→ **ITEMS**:
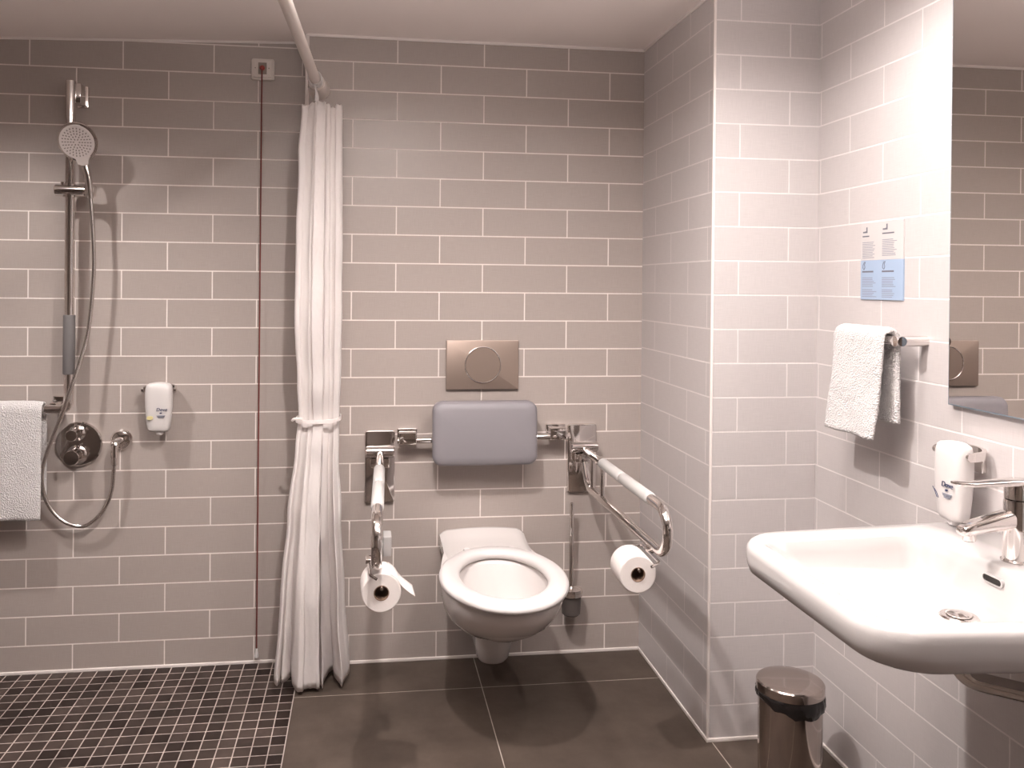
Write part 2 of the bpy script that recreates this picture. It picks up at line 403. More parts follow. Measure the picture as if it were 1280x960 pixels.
...
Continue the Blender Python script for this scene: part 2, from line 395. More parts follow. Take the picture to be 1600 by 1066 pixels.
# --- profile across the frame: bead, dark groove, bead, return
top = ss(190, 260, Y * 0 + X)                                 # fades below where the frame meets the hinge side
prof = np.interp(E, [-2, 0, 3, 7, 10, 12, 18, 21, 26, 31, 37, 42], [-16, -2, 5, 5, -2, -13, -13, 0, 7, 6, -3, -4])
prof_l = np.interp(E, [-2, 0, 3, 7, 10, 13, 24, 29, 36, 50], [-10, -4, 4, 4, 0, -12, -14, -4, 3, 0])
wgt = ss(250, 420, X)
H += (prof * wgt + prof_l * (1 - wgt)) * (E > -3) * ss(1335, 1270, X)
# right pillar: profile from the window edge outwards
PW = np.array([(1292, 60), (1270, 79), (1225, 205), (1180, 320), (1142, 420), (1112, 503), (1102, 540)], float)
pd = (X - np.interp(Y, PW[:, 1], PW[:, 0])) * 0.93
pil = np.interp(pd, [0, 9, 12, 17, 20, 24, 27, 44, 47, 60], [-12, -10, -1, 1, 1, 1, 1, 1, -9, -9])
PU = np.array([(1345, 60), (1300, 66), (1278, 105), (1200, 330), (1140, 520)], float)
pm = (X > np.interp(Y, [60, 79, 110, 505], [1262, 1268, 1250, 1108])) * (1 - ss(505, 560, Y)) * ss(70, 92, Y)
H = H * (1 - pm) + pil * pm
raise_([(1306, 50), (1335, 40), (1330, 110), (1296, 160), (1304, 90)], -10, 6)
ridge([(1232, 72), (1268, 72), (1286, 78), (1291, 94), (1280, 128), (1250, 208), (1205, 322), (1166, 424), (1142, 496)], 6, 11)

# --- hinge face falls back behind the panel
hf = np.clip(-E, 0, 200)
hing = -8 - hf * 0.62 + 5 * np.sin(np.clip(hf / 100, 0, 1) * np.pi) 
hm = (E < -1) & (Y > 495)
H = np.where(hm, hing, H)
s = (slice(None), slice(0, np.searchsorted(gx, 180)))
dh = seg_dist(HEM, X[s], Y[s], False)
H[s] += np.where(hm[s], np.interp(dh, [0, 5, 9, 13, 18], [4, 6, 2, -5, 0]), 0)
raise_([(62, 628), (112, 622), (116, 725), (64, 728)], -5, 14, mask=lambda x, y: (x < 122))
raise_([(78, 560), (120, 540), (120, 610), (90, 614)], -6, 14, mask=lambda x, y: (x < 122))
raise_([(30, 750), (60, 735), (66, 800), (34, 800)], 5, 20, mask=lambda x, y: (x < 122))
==
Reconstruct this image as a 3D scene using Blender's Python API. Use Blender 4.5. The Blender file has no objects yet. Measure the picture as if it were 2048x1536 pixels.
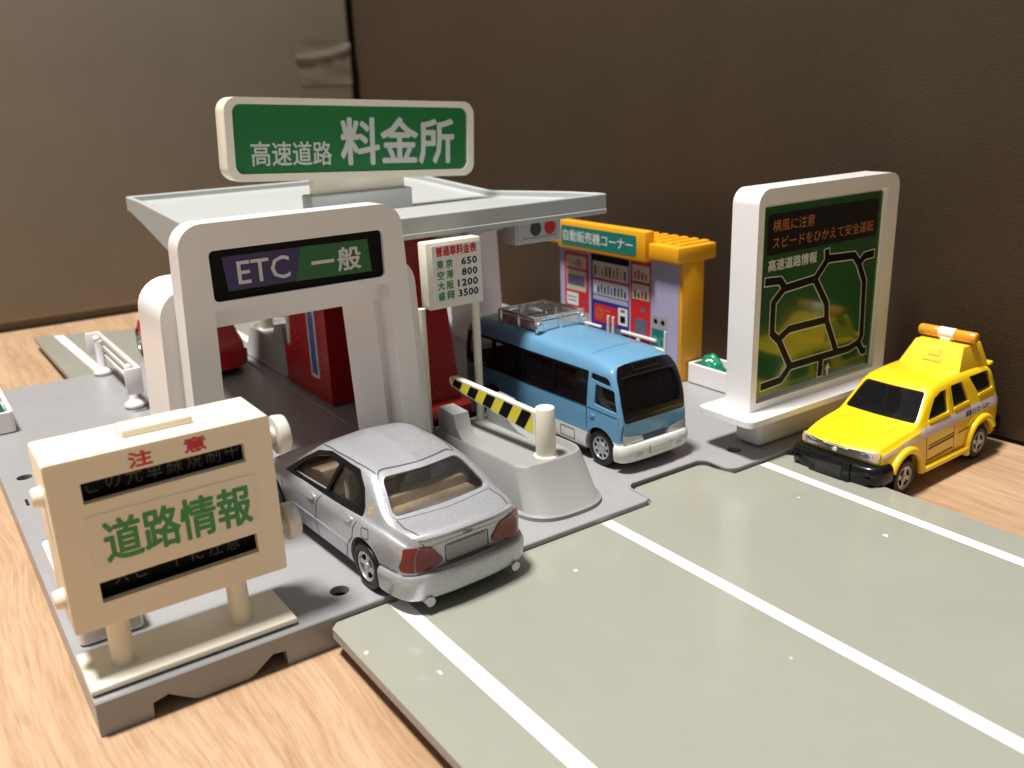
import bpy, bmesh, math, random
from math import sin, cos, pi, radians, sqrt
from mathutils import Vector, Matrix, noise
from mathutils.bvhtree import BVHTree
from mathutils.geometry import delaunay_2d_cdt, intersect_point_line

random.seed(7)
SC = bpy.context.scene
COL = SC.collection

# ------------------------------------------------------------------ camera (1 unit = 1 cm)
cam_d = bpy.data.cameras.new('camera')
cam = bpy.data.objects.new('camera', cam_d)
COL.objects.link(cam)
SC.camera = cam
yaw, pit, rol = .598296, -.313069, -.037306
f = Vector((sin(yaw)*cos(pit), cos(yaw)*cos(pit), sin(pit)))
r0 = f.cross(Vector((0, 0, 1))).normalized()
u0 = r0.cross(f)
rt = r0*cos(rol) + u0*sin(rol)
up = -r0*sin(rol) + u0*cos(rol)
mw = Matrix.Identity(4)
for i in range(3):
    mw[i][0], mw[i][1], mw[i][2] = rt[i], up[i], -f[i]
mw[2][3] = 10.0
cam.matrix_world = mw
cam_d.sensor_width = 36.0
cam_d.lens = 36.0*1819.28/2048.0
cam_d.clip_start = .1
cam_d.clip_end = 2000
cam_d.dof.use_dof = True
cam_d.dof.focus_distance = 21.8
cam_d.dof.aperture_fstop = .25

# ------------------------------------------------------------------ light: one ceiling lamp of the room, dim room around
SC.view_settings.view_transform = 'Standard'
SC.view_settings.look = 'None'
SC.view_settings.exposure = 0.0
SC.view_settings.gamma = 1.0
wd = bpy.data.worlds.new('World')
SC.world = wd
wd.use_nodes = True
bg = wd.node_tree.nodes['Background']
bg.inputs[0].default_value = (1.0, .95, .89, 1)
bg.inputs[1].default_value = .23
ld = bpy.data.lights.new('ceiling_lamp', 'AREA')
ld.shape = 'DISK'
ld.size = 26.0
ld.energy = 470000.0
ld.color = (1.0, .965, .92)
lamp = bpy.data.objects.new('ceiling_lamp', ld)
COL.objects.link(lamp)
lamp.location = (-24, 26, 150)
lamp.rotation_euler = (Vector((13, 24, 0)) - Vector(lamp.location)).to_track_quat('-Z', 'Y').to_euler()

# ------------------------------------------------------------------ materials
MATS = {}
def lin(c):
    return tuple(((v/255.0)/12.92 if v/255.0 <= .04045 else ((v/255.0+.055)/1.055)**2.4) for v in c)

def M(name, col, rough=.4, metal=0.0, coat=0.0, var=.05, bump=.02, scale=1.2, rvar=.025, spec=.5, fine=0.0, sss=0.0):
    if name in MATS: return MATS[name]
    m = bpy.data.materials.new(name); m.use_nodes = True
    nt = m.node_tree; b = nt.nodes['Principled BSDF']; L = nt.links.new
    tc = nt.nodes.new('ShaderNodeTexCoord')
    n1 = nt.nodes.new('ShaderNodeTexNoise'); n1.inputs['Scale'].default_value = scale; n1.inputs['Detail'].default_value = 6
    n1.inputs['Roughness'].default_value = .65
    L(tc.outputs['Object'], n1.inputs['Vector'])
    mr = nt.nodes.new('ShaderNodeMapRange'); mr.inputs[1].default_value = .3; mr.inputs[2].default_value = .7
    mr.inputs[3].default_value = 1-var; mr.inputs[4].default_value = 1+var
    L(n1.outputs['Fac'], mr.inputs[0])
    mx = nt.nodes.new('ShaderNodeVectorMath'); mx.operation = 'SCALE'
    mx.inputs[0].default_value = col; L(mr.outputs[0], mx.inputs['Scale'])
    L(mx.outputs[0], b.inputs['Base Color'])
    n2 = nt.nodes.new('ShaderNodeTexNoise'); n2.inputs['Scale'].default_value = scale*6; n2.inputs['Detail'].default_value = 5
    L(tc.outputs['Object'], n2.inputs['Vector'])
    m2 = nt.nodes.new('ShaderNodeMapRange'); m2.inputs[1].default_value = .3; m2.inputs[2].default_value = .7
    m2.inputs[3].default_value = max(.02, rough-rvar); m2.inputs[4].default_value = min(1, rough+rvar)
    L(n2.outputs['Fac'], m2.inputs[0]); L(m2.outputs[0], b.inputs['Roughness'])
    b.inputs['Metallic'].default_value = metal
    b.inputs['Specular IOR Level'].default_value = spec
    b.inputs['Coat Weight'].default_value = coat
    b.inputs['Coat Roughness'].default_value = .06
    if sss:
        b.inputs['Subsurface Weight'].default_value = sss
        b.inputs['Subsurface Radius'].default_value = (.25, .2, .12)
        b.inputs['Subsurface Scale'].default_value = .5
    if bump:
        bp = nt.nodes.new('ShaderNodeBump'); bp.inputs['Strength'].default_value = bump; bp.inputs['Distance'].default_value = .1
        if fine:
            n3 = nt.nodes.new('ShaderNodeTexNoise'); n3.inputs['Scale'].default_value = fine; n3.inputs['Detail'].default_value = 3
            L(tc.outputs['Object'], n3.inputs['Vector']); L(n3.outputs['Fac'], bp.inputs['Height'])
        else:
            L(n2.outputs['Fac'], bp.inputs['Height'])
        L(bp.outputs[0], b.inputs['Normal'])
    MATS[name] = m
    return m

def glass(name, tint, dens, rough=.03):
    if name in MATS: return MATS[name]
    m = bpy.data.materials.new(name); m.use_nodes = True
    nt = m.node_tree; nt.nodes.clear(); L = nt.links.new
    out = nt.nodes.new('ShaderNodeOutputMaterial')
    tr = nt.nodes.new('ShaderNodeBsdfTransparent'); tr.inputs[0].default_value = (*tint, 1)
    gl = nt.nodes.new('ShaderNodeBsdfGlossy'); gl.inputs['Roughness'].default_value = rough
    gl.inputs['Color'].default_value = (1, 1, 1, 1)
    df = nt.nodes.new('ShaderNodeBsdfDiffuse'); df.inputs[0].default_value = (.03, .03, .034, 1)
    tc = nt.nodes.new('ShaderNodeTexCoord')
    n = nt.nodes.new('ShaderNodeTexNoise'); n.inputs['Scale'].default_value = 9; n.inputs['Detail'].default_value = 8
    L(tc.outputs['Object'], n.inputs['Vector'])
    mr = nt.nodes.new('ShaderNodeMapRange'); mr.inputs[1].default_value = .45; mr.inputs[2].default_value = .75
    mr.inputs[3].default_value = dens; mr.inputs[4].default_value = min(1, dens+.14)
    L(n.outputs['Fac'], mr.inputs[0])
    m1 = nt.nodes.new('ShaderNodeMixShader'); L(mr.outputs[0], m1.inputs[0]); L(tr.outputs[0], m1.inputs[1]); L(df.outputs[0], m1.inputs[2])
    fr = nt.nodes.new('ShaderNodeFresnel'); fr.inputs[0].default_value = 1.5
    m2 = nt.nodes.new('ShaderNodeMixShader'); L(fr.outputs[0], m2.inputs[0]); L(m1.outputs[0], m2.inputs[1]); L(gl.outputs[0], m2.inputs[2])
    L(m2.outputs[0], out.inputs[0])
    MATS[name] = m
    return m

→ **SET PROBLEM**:
Reproduce nothing but the lines from the one with "Reconstruct this image" to the one with "cam_d.dof.aperture_fstop = .25", both lines included, and keep every picture out of the copy.

→ **EXERCISE ANSWER**:
Reconstruct this image as a 3D scene using Blender's Python API. Use Blender 4.5. The Blender file has no objects yet. Measure the picture as if it were 2048x1536 pixels.
import bpy, bmesh, math, random
from math import sin, cos, pi, radians, sqrt
from mathutils import Vector, Matrix, noise
from mathutils.bvhtree import BVHTree
from mathutils.geometry import delaunay_2d_cdt, intersect_point_line

random.seed(7)
SC = bpy.context.scene
COL = SC.collection

# ------------------------------------------------------------------ camera (1 unit = 1 cm)
cam_d = bpy.data.cameras.new('camera')
cam = bpy.data.objects.new('camera', cam_d)
COL.objects.link(cam)
SC.camera = cam
yaw, pit, rol = .598296, -.313069, -.037306
f = Vector((sin(yaw)*cos(pit), cos(yaw)*cos(pit), sin(pit)))
r0 = f.cross(Vector((0, 0, 1))).normalized()
u0 = r0.cross(f)
rt = r0*cos(rol) + u0*sin(rol)
up = -r0*sin(rol) + u0*cos(rol)
mw = Matrix.Identity(4)
for i in range(3):
    mw[i][0], mw[i][1], mw[i][2] = rt[i], up[i], -f[i]
mw[2][3] = 10.0
cam.matrix_world = mw
cam_d.sensor_width = 36.0
cam_d.lens = 36.0*1819.28/2048.0
cam_d.clip_start = .1
cam_d.clip_end = 2000
cam_d.dof.use_dof = True
cam_d.dof.focus_distance = 21.8
cam_d.dof.aperture_fstop = .25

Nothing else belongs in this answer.